YOU TAKE MY MEANING? McDonald's, you may have heard, is mad because Merriam-Webster has put "McJobs" in their dictionary, defining it the way anyone who has ever heard the word automatically and instinctually defines it -- as shitty, dead-end service jobs.
Mickey D's minions have hit the press hard with its complaints ("a slap in the face to the 12 million men and women blah blah blah"), and of course WSJ's OpinionJournal, flagship of scumbag bosses worldwide, has risen to its defense. OJ claims that M-W "misdefines" McJobs, because people do move up from burger flipping to better work. No figures at all are offered in defense of this statement, but plenty of can-do corporate-speak is: "ladder into the American workplace," "Ditto for opportunity," etc.
There is something piquant, and more, about McDonald's and the Journal's attempt to explain to the many, many people who use the word McJobs appropriately that they should be using instead as a positive term -- like McDonald's does in its jobs-for-the-handicapped program! (Turn that frown upside down, fella! You're on a ladder to the American workplace!) Kinda makes you feel like you're committing a hate crime or something if you even say the word, now, doesn't it?
And if we don't respond well to this friendly persuasion, well, both McD and OJ remind us that the term McJobs is a licensed trademark -- hint hint, see lawyer.

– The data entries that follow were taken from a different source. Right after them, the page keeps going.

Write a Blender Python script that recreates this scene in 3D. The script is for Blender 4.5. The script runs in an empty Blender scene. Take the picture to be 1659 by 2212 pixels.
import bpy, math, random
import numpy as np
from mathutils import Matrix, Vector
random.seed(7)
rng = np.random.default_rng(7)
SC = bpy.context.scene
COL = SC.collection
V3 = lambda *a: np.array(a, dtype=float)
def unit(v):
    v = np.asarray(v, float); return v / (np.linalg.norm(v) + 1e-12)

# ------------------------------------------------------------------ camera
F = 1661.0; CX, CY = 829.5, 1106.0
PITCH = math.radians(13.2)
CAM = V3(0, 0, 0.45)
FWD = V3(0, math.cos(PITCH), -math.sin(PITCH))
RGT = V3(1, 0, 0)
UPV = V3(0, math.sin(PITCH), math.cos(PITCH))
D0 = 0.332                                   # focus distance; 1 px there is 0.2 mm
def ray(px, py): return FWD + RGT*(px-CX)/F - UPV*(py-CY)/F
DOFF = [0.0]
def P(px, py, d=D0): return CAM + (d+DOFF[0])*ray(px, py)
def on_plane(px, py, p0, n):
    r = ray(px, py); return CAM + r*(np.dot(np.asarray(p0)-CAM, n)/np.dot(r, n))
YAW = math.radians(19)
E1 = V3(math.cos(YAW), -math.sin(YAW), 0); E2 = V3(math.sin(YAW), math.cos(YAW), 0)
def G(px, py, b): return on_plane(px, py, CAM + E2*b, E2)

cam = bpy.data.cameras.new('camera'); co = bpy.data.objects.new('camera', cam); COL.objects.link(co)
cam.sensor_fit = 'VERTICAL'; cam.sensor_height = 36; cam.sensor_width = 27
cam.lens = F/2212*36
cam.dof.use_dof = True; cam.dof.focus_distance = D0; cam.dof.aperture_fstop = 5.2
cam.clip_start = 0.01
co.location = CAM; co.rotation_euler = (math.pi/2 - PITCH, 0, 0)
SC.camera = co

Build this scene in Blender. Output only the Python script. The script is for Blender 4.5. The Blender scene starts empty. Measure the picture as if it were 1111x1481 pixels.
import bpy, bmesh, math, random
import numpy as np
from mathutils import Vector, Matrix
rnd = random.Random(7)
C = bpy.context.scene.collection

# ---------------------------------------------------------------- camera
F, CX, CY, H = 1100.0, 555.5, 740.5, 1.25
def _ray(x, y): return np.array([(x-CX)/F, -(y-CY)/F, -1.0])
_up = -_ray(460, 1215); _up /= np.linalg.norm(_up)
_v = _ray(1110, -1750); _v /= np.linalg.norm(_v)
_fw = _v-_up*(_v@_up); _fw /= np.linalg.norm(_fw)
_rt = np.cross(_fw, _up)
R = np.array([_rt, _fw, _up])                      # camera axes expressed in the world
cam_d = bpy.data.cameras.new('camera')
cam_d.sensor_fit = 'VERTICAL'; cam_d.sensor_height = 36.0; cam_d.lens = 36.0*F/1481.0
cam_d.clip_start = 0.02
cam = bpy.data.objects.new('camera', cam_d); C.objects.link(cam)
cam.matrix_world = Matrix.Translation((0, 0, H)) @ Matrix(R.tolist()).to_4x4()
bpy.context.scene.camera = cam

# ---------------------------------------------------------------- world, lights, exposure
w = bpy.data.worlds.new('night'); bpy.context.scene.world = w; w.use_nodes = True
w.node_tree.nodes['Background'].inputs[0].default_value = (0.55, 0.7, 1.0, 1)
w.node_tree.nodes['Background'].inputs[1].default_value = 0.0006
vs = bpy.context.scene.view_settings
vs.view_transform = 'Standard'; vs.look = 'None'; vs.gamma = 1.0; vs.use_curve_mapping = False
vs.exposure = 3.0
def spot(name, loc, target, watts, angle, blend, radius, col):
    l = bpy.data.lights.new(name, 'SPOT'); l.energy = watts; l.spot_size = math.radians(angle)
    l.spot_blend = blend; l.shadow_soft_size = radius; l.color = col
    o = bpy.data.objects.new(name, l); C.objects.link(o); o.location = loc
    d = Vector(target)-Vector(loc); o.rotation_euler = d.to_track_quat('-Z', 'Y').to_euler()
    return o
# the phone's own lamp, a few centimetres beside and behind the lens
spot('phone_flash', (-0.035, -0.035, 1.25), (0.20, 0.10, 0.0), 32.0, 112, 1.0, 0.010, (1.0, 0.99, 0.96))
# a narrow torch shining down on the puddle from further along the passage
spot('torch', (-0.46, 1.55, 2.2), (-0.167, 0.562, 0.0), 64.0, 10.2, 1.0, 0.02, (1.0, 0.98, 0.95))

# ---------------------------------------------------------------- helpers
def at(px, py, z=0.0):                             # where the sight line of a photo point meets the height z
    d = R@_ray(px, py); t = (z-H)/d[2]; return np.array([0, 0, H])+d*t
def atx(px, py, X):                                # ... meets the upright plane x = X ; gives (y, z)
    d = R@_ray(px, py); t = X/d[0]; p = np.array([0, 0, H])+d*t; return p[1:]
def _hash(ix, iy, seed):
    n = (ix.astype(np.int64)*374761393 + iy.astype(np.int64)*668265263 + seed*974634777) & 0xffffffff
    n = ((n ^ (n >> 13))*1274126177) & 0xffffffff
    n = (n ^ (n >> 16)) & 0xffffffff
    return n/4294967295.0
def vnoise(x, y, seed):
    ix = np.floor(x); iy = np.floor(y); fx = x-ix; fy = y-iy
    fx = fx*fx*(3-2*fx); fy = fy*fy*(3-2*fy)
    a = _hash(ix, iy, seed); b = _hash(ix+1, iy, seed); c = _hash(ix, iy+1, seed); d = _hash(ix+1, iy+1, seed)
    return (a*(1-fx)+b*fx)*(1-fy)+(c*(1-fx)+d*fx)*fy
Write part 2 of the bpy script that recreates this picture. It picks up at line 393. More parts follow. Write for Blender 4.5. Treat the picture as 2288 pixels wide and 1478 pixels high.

Does anyone else see something slightly sinister in this attempt by a corporation and its goons to change the universally accepted meaning of a word? It's one thing to work your company's image, but it seems to me that the way to remove an unflattering connotation from your nomenclature is to improve your own performance in that regard.
Instead, Mickey D (hey, am I allowed to call them that? Is it, like, racist?) goes running around the English-speaking world yelling, " McJobs good! Say it! McJobs good!" I suppose we'll find out soon if they're rich enough to pull it off, and if we're feeble-minded enough to have it pulled off on us.
If so, I expect that in the near future, Maaco or Jiffy Lube will aggressively attempt to change the popular understanding of the term "rim job."